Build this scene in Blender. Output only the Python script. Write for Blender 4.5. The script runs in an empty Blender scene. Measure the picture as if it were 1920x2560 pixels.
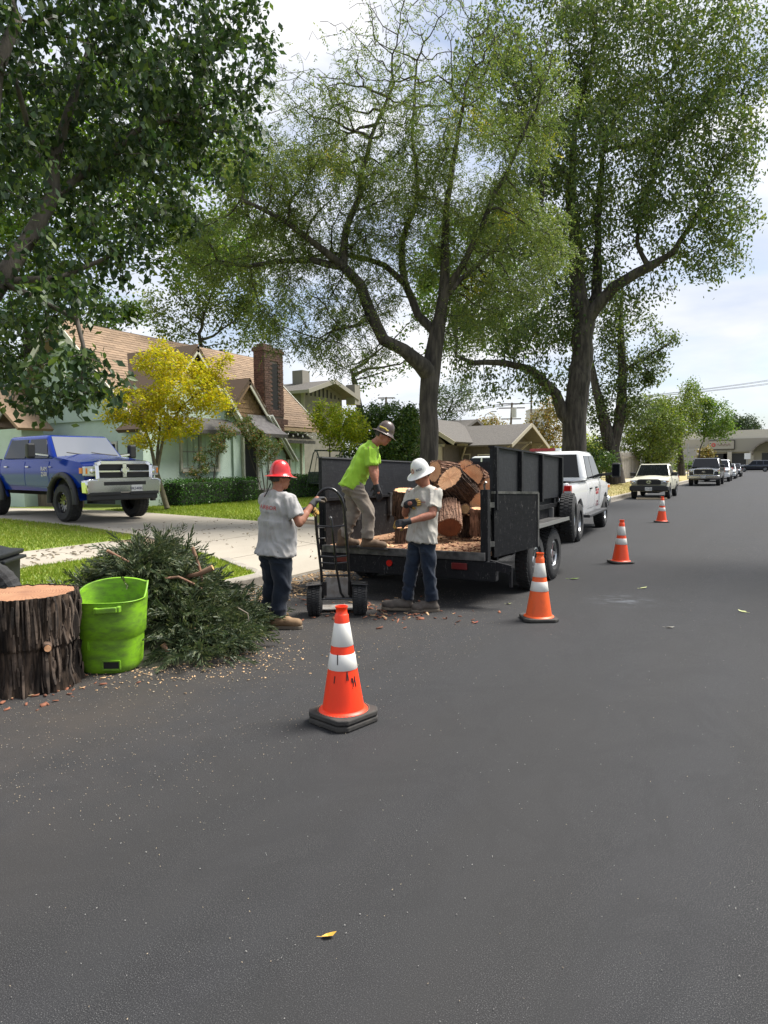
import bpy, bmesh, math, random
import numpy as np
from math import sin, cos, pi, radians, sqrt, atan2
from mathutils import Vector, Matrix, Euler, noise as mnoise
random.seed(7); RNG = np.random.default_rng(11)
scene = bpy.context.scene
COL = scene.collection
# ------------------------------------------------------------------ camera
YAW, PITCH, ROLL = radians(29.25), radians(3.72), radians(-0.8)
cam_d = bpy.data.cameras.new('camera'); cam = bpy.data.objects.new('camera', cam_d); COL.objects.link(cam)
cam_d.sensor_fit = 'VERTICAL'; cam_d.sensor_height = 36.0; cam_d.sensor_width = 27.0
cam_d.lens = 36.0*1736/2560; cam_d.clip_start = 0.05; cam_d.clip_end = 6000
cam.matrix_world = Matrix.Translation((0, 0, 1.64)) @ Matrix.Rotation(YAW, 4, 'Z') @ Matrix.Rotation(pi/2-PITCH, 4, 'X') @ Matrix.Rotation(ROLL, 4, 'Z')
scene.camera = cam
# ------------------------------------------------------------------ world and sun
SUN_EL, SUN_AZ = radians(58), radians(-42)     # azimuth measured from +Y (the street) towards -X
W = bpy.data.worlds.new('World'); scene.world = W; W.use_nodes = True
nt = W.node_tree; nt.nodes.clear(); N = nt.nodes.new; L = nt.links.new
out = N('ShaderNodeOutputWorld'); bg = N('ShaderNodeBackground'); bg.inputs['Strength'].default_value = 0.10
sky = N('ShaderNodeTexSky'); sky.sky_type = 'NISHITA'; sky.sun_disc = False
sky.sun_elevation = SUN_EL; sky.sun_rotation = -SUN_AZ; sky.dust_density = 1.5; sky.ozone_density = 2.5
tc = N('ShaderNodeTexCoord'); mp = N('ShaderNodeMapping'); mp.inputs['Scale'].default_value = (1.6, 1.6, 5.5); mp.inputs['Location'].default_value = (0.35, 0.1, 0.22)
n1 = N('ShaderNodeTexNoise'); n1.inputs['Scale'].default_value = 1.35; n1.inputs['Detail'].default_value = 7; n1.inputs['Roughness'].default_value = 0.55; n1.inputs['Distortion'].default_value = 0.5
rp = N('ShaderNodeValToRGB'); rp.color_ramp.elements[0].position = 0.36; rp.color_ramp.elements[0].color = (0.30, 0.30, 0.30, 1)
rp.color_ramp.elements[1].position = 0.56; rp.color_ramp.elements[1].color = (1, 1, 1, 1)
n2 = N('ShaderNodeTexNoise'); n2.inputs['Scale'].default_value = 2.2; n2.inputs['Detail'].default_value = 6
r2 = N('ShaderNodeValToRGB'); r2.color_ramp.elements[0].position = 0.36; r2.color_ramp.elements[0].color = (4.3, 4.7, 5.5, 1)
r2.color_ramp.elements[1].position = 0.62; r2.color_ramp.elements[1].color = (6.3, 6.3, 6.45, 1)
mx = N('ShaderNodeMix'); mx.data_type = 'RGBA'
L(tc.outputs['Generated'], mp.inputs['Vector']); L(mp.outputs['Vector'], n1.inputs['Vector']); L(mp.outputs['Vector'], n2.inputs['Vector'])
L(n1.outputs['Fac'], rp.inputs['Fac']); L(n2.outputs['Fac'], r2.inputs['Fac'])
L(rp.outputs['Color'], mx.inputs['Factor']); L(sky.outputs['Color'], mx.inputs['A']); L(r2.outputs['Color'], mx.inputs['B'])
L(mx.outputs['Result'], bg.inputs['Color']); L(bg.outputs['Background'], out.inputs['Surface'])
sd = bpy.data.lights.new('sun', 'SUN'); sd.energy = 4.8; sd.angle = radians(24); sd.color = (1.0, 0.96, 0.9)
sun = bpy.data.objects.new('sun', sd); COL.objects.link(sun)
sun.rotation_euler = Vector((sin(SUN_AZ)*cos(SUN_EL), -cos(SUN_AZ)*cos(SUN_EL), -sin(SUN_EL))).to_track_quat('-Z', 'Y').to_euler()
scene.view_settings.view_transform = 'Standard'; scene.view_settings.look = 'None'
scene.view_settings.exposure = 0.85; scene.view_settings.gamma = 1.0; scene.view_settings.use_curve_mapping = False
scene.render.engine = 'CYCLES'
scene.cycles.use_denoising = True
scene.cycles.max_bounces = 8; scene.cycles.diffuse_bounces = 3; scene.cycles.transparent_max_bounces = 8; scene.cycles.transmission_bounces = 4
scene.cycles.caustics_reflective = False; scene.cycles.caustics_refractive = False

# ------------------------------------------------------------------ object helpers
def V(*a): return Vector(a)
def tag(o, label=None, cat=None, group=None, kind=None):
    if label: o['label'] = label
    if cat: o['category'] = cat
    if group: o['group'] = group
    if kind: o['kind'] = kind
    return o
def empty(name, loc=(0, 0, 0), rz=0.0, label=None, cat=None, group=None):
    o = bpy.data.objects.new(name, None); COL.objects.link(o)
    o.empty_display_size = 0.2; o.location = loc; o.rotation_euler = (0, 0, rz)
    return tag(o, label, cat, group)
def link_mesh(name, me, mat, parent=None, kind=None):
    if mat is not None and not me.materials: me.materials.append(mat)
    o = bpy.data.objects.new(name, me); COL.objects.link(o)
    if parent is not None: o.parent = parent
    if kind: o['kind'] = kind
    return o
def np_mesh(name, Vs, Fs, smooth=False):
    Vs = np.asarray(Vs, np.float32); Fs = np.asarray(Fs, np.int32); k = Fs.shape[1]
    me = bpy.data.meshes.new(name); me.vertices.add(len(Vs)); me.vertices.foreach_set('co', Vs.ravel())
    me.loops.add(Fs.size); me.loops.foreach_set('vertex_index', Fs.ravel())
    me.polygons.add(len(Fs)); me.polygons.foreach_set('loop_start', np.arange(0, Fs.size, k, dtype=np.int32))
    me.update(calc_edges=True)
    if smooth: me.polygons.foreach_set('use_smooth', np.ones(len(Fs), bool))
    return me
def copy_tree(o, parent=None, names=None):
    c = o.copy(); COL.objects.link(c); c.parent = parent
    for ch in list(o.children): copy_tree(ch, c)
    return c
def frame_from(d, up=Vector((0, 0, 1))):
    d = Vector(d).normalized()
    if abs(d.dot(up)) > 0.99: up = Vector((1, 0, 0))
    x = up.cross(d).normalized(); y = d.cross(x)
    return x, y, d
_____
▸ **Work required**
Which lines contain the word "scene"? Copy each one.

▸ **Output for this task**
Build this scene in Blender. Output only the Python script. Write for Blender 4.5. The script runs in an empty Blender scene. Measure the picture as if it were 1920x2560 pixels.
scene = bpy.context.scene
COL = scene.collection
scene.camera = cam
W = bpy.data.worlds.new('World'); scene.world = W; W.use_nodes = True
scene.view_settings.view_transform = 'Standard'; scene.view_settings.look = 'None'
scene.view_settings.exposure = 0.85; scene.view_settings.gamma = 1.0; scene.view_settings.use_curve_mapping = False
scene.render.engine = 'CYCLES'
scene.cycles.use_denoising = True
scene.cycles.max_bounces = 8; scene.cycles.diffuse_bounces = 3; scene.cycles.transparent_max_bounces = 8; scene.cycles.transmission_bounces = 4
scene.cycles.caustics_reflective = False; scene.cycles.caustics_refractive = False